The "Third Way" is finally now giving out the fruits of the hard work of Tony Blair.

Gordon Brown is not preoccupied with the alarming raise of debts in which university workers find themselves, alongside a very uncertain future about their work and pensions. It is not difficult in UK to be hired in the HE sector, just as long as you keep your belief in a particular ideology to yourself and you don't ask too many questions. Or perhaps it would be better if you would show a keen interest in the student as a consumer.

The same applies for the dismissal. You can be fired very easily. The procedures for doing so allow it and the UCU has no intention to put their nose in such a bramble. Dismissal has become as such a word which apparently is used much more fluently within the working class and mastered by university senior management. Such a word which time ago triggered feelings of oppression.
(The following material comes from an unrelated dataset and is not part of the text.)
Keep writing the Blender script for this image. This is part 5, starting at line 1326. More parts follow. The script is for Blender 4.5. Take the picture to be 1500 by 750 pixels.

More common causes for dismissal in HE are related to performance issues or disciplinary actions. However, many other words like discrimination, unfair, bullying, mobbing, harrassment are frequently joined to the dismissal itself, to the point that the amount of cases is adding to the variety. The possibilities for the employer to get rid of a university worker are becoming more of a choice of a legal technicality than a real need.

People get dismissed or, as some personnel departments prefer to say, "are terminated" (very sick word) for a reason that is perhaps less expensive and more defensible in court by the employer.